Katherine Albrecht von der Bürgerinitiative "Consumer against Supermarket Privacy Invasion and Numbering" (CASPIAN) hat dem Metro Future Store im deutschen Rheinberg vor kurzem einen Besuch abgestattet. Albrecht danach: "Das ist schon ein Hammer. Zunächst einmal enthält die Kundenkarte einen RFID-Chip, womit also Kunde und gekaufte Ware jederzeit in Relation zu bringen sind, und dann ist dieser Chip völlig ungesichert, was bedeutet, dass jeder die dort gespeicherten Transaktionen abrufen kann." Jeder könnte in diesem Zusammenhang etwa auch bedeuten: Sicherheitsbehörden oder Kriminelle.
Gleichzeitig stellten Aktivisten eines deutschen Datenschützervereins fest, dass Metro zwar an den Ausgängen ein Gerät aufgestellt hat, mit dem Kunden die an den Waren angebrachten Chips unlesbar machen können. Nur: Die wichtigste Information, die individulle Chipnummer, blieb auch nach der Behandlung mit dem sogenannten "Deaktivator" lesbar.

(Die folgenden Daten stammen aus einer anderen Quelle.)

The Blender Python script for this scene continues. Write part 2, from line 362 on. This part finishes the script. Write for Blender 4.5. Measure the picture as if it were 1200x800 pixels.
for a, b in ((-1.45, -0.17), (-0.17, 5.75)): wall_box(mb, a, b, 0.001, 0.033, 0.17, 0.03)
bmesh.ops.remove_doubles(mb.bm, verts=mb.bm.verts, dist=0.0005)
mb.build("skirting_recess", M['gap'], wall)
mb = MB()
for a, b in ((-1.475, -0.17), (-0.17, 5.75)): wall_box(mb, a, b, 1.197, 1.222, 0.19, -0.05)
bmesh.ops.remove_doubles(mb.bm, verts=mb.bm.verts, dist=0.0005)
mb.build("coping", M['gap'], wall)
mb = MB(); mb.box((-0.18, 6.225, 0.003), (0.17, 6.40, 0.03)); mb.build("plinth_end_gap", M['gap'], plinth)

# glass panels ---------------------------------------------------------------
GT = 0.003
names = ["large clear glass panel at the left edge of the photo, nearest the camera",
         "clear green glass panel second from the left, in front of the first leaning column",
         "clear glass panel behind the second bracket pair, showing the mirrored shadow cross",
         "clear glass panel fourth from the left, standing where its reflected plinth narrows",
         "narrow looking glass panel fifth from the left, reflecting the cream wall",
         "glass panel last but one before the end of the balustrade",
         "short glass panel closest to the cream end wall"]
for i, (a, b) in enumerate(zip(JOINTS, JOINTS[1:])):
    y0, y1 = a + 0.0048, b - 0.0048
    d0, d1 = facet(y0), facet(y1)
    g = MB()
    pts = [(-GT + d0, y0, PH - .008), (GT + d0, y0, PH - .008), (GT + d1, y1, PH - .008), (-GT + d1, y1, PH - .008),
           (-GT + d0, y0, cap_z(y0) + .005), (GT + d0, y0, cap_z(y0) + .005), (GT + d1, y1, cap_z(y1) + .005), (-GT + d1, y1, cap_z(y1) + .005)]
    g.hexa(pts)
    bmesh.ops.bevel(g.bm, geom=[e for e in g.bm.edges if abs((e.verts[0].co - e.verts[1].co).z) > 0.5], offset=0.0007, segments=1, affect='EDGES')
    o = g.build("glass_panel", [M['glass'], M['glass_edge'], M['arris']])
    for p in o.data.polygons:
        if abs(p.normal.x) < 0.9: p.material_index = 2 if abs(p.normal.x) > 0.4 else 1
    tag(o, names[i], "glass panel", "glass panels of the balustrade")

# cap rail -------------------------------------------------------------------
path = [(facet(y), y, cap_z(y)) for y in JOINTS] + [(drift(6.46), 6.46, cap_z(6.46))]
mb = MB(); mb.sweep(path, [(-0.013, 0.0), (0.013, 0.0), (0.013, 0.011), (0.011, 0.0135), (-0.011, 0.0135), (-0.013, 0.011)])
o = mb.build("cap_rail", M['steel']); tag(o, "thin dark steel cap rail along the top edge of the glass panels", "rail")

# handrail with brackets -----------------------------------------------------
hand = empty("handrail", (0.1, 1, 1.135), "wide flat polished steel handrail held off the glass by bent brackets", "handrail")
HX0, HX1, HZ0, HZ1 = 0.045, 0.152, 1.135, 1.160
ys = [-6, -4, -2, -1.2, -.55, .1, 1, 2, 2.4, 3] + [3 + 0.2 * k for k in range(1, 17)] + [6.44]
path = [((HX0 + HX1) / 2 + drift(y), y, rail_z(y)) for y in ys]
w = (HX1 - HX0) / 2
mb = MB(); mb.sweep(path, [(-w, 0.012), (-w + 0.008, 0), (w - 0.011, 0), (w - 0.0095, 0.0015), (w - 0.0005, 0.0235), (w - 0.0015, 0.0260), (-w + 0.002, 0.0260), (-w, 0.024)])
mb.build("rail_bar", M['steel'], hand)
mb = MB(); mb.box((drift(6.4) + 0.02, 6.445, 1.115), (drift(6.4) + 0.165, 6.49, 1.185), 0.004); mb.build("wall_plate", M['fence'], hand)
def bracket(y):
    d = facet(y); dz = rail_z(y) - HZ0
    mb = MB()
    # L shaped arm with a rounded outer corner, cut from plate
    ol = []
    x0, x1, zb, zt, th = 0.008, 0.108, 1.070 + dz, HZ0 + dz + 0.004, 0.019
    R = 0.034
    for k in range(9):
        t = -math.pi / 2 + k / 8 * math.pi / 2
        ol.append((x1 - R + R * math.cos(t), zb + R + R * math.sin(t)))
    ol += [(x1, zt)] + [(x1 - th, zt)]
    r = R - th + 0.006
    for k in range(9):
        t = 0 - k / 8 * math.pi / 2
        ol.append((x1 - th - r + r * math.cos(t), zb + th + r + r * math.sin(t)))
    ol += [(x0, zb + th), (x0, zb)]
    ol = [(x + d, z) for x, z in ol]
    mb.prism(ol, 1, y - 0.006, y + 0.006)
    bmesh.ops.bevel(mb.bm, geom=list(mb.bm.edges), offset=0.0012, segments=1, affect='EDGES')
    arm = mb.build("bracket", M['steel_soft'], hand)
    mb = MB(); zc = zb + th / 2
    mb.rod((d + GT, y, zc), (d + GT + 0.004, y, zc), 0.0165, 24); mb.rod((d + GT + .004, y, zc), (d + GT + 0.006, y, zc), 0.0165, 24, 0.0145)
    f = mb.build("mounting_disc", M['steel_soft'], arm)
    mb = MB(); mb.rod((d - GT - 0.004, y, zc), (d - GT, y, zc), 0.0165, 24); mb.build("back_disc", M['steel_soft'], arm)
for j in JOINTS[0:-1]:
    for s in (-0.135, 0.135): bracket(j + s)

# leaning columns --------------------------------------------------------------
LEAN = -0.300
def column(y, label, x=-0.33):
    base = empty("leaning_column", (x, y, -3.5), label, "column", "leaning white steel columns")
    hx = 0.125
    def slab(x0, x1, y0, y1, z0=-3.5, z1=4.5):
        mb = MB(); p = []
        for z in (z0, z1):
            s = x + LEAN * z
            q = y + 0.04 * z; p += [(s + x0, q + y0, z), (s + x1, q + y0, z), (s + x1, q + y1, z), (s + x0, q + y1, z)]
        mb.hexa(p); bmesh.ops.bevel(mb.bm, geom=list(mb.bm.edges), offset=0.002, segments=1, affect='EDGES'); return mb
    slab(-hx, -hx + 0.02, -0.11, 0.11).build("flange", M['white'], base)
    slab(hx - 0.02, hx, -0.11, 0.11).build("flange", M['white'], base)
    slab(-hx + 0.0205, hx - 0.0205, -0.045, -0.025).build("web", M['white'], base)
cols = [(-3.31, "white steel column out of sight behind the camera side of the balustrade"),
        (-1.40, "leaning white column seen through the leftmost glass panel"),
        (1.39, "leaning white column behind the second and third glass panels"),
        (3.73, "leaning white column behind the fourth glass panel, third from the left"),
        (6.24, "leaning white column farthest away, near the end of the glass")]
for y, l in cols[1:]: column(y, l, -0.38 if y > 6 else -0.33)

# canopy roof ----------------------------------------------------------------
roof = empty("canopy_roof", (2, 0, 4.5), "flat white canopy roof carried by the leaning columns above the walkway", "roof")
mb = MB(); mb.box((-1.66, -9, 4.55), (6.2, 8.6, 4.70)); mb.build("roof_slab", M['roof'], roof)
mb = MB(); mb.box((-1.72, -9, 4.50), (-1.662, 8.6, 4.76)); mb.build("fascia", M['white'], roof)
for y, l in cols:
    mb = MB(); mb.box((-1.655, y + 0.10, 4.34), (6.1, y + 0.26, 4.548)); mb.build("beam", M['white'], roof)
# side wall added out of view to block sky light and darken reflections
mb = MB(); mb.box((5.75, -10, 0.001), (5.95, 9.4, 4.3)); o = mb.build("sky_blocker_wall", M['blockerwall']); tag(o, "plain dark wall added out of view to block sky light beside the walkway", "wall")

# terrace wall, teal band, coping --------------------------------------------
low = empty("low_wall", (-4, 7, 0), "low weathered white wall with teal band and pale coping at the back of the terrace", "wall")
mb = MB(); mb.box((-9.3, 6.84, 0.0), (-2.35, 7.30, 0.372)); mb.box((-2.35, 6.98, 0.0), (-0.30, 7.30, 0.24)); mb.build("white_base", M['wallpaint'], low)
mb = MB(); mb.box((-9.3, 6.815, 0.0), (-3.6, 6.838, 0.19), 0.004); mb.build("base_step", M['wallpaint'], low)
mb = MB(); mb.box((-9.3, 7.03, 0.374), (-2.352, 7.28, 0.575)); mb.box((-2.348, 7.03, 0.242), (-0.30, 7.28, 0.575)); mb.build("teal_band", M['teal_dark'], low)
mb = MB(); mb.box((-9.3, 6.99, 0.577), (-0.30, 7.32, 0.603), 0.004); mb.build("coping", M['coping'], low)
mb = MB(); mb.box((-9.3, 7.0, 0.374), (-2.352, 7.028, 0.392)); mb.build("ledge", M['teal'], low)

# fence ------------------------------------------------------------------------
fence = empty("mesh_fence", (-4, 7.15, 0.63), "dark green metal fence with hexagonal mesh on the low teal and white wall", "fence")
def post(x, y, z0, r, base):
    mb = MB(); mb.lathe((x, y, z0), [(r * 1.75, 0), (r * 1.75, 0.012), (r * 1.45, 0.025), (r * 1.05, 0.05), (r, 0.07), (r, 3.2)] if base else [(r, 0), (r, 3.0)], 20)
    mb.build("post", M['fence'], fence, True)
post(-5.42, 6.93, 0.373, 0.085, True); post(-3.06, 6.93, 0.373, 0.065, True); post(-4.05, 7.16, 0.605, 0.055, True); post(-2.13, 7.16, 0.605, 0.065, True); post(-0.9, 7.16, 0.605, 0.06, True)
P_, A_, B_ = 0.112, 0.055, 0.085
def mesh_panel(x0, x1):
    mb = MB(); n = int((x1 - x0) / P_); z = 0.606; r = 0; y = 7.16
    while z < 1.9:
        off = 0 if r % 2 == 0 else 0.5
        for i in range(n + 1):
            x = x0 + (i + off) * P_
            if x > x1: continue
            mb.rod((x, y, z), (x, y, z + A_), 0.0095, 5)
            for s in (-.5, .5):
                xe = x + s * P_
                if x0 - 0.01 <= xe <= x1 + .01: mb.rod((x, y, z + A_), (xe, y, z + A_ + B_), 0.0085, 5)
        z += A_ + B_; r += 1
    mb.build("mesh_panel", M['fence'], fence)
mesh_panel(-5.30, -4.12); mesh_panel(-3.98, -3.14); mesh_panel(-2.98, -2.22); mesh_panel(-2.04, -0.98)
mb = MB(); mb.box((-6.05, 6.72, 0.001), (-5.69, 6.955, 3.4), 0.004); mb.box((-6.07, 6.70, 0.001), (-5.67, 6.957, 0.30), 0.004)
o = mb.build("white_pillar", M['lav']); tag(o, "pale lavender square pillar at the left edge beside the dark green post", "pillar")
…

In einem Positionspapier des Vereins zur Förderung des öffentlichen bewegten und unbewegten Datenverkehrs (FoeBuD) - er vergibt auch die Big Brother Awards für Deutschland - heißt es, RFID sei eine Warenmarkierungstechnik mit gravierenden gesellschaftlichen Folgen, die bei missbräuchlicher Nutzung bis hin zum Verlust der Käuferanonymität und der Bedrohung bürgerlicher Freiheiten führen könne.